The World Wide Web turned 30 on Tuesday, and a Waterloo man is celebrating by giving old webpages a new purpose.

Most internet archiving is geared towards academics. That’s why Richard Bettridge, a software developer, created TheOldNet.com.

“The original point of this project was that old computers can browse the old internet again,” he explains.

According to an associate history professor at the University of Waterloo, most webpages have a lifespan of about 100 days.

When content is updated, outdated information is lost. Archiving helps preserve that information.

“The internet archive tries to archive as much as it can find, and national archives and universities try to collect information of sort of public interest, something that a historian might be curious about in the future,” explains Ian Milligan.

Bettridge collects vintage computers, but they can’t access new web pages.
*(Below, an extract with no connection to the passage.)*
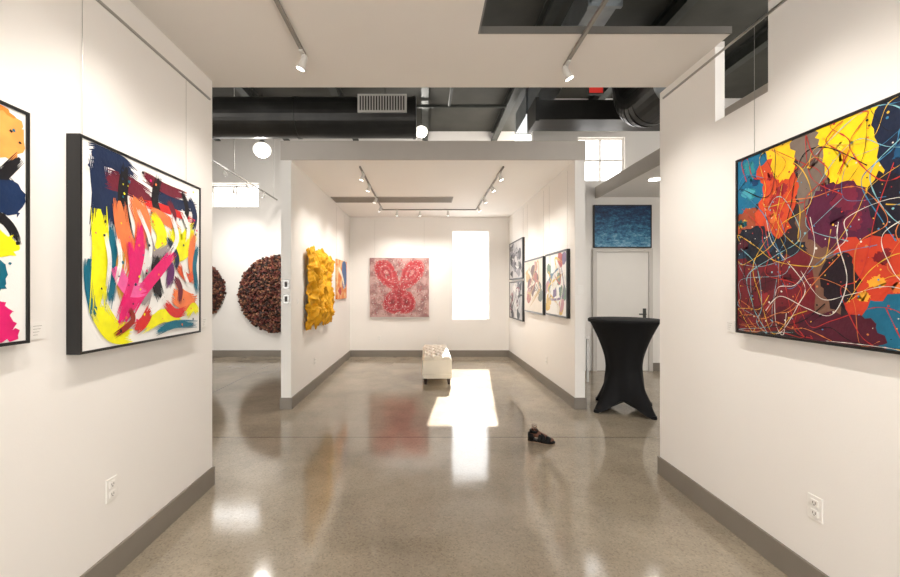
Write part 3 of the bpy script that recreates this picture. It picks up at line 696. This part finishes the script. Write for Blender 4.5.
def pendant(x, y, z, rad, W):
    r = empty('globe_pendant_lamp', (x, y, z)); b = MB(); b.cyl((0, 0, rad*.8), (0, 0, HZ-.02-z), .007, M_steel, 6); b.cyl((0, 0, rad*.8), (0, 0, rad*1.2), rad*.4, M_alu, 16, rad*.2); b.obj('stem_and_cap', r)
    b = MB(); b.lathe([(rad*math.sin(math.pi*i/12)+.0001, -rad*math.cos(math.pi*i/12)*.85) for i in range(13)], (0, 0, 0), M_globe, 24); b.obj('glass_globe', r, True)
    l = bpy.data.lights.new('bulb', 'POINT'); l.energy = W; l.color = LC; l.shadow_soft_size = .05
    o = bpy.data.objects.new('bulb', l); scene.collection.objects.link(o); o.parent = r; o.location = (0, 0, -rad*.85-.08)
pendant(-2.85, 7.0, 3.9, .15, 35); pendant(-.07, 7.5, 4.42, .12, 25); pendant(-4.6, 3.6, 3.9, .15, 60); pendant(3.8, 1.5, 3.9, .15, 60); pendant(5.0, 5.0, 3.95, .12, 40)  # first two globes are visible; the other three are unseen, added for light
def recessed(x, y, W):
    r = empty('recessed_ceiling_light', (x, y, 3.12)); b = MB(); b.cyl((0, 0, 0), (0, 0, -.012), .11, M_white, 24); b.cyl((0, 0, -.0121), (0, 0, -.016), .085, M_glow, 24); b.obj('trim_and_lens', r); spot(r, (0, 0, -.03), (0, 0, -3), W, 150)
recessed(3.45, 6.0, 50); recessed(3.9, 4.6, 50); recessed(5.4, 5.4, 50)

sun = bpy.data.lights.new('sun', 'SUN'); sun.energy = 24; sun.angle = math.radians(.6); sun.color = (1, .96, .9)
so = bpy.data.objects.new('sun', sun); scene.collection.objects.link(so); so.rotation_euler = Vector((-.13, -1, -.59)).to_track_quat('-Z', 'Y').to_euler(); so.location = (1, 12, 6)
w = bpy.data.worlds.new('sky'); scene.world = w; w.use_nodes = True
bg = w.node_tree.nodes['Background']; bg.inputs['Color'].default_value = (1, .99, .97, 1); bg.inputs['Strength'].default_value = 4.9

cam = bpy.data.cameras.new('camera'); cam.lens = 16; cam.sensor_width = 36; cam.shift_x = 25/900; cam.shift_y = 1.5/900; cam.clip_start = .05
co = bpy.data.objects.new('camera', cam); scene.collection.objects.link(co); co.location = (0, 0, 1.45); co.rotation_euler = (math.pi/2, 0, 0)
scene.camera = co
That makes them useless for surfing the web.

That’s why he created the website.

“TheOldNet.com is a way for regular users to be able to easily access all of this decades-worth of archived content on the internet,” he says.

The site already has nearly 2,700 users, mostly hobbyists and lovers of old technology.

“The most popular things that people tend to find on the websites are old news publications, like what was happening in a particular month many decades ago, video game websites, a lot of people are going to old video game websites, and Geocities homepages,” Bettridge says.

The World Wide Web has transformed over its three decades. Bettridge says the goal for his website is to easily rediscover its past.